Re-appraisal and extension of the Gratton-Vargas two-dimensional analytical snowplow model of plasma focus - III: Scaling theory for high pressure operation and its implications

TL;DR

This paper extends the Gratton-Vargas model to develop a universal scaling theory for Dense Plasma Focus devices operating at high pressures, revealing that operational limits are due to technology, not physics.

Contribution

It introduces a scaling theory for high-pressure DPF operation based on a simplified model, expanding understanding beyond current low-pressure designs.

Findings

High-pressure DPF operation is limited by technological factors.

A velocity threshold related to gas ionization is identified.

The model enables optimization across a wide pressure range.

Abstract

Recent work on the revised Gratton-Vargas model has demonstrated that there are some aspects of Dense Plasma Focus (DPF) which are not sensitive to details of plasma dynamics and are well captured in an oversimplified model assumption which contains very little plasma physics. A hyperbolic conservation law formulation of DPF physics reveals the existence of a velocity threshold related to specific energy of dissociation and ionization, above which, the work done during shock propagation is adequate to ensure dissociation and ionization of the gas being ingested.
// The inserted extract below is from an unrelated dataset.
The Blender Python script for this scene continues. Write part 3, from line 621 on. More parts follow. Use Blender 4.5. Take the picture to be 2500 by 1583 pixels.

These developments are utilized to formulate an algorithmic definition of DPF optimization that is valid in a wide range of applications, not limited to neutron emission. A universal scaling theory of DPF design optimization is proposed and illustrated for designing devices working at one or two orders higher pressure of deuterium than the current practice of designs optimized at pressures less than 10 mbar of deuterium. These examples show that the upper limit for operating pressure is of technological (and not physical) origin.